Kostevych: Dla mnie nie ma dużej różnicy czy gram wyżej, czy na lewej obronie

Volodymyr Kostevych w ostatnim ligowym spotkaniu z Górnikiem Zabrze zdobył swoją pierwszą bramkę w niebiesko-białych barwach i w oczach wielu obserwatorów był jednym z lepszych zawodników na boisku. - Zagrałem dobry mecz i myślę o tym, żeby kolejne spotkanie było jeszcze lepsze. Po to trenuję i po to chcę się rozwijać - mówi lewy obrońca Lecha Poznań.

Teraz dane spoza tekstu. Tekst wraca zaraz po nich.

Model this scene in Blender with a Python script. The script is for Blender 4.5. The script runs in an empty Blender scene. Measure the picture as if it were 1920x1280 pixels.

W obecnym sezonie Kolejorz rozgrywa mecze w ustawieniu z trzema, bądź czterema obrońcami. W obu systemach zupełnie inną rolę na boisku pełni Kostevych. - Dla mnie nie ma dużej różnicy czy gram wyżej, czy na lewej obronie. Na pewno w momencie, kiedy jestem ustawiony na wahadle mam większy spokój z tyłu. Jest tam dodatkowy środkowy obrońca, który mnie asekuruje i mam mniej zadań defensywnych. Jestem wtedy aktywniejszy i mam większe możliwości w ofensywie - twierdzi lechita.
- Tak naprawdę to kibice oraz trenerzy mogą ocenić czy jestem bardziej wszechstronnym zawodnikiem, niż w momencie wyjazdu z ligi ukraińskiej. Ja po prostu robię swoje - kończy Kostevych.